At serve a tennis player aims to hit the ball horizontally. What minimum speed is required for the ball to clear the 0.90 m high net about 16.0 m from the server if the ball is hit from a height2.10m?

Answer 1

There is nothing wrong with the approach above my answer, but it is really useful (especially on tests and quizzes and the AP) to know how to do this class of problem generally, so I will take the time to "lay it out" for you. Once you own this stuff, these questions are a snap!

There are several ways to "cast" the projectile equations, but for the "does the ball clear the wall/net/whatever, the "solved" parametric equations (to get a parabola in x and y) are best...

To do this...

Use the equation: height=h=1/2 at^2 + vyo*t +h0 (with x=vxo * t) where vyo is the initial velocity in the y direction and vxo is the initial x direction velocity...which, of course, without air resistance is constant)

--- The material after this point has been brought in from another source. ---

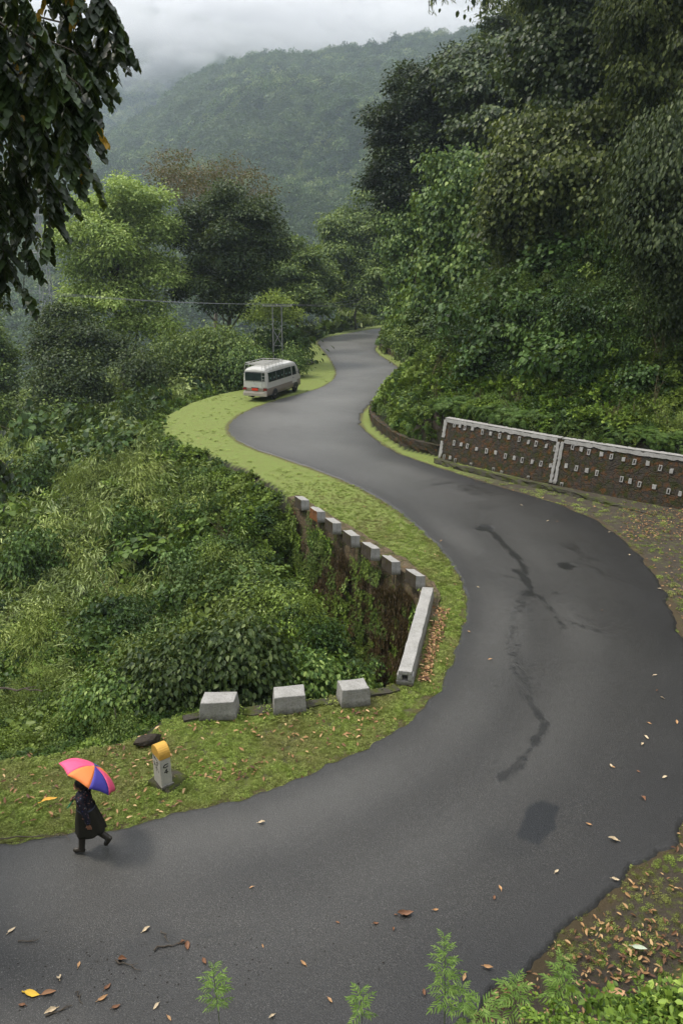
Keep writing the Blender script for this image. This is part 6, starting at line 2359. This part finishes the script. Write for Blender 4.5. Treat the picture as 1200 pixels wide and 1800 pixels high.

Substituting to eliminate the parameter t...

h = -1/2 a (x/vxo)^2 + vyo * (x/vxo) + ho

is now the general equation for finding the height of a projectile at ANY value of x (horizontal distance from launch).

Any number of questions can now be handled easily with this equation. Note h is positive UP, so I put the negative sign in front of the acceleration term to remind you that it acts DOWNWARD.

For your problem ho=2.5 m, vyo=0, let's use a=10.0 m/s^2 and just clearing the net, sets x=15.0 m (and h=.90 m).

Now, we can solve for the horizontal velocity that "get's the job done".

.90 = -1/2 (10.0) (15.0/vxo)^2 + 2.50 which gives...

1.60 * 2/10 = 225/vxo^2 = .32 so vxo=SQRT(225/.32) m/s

vxo=SQRT(731) = about 27 m/s (I do not have a calculator in my study).

To determine the flight time and landing position...

Recall that the flight time will be the same as if the ball were dropped from 2.50 meters...

h= 1/2 at^2 and so...5/10 = .50 = t^2 so t=.70 sec (about)

Now use vx=27 m/s with t=.70 to finf the range..

dist=rate * time = 27 * .70 = about 19 meters from the point of service.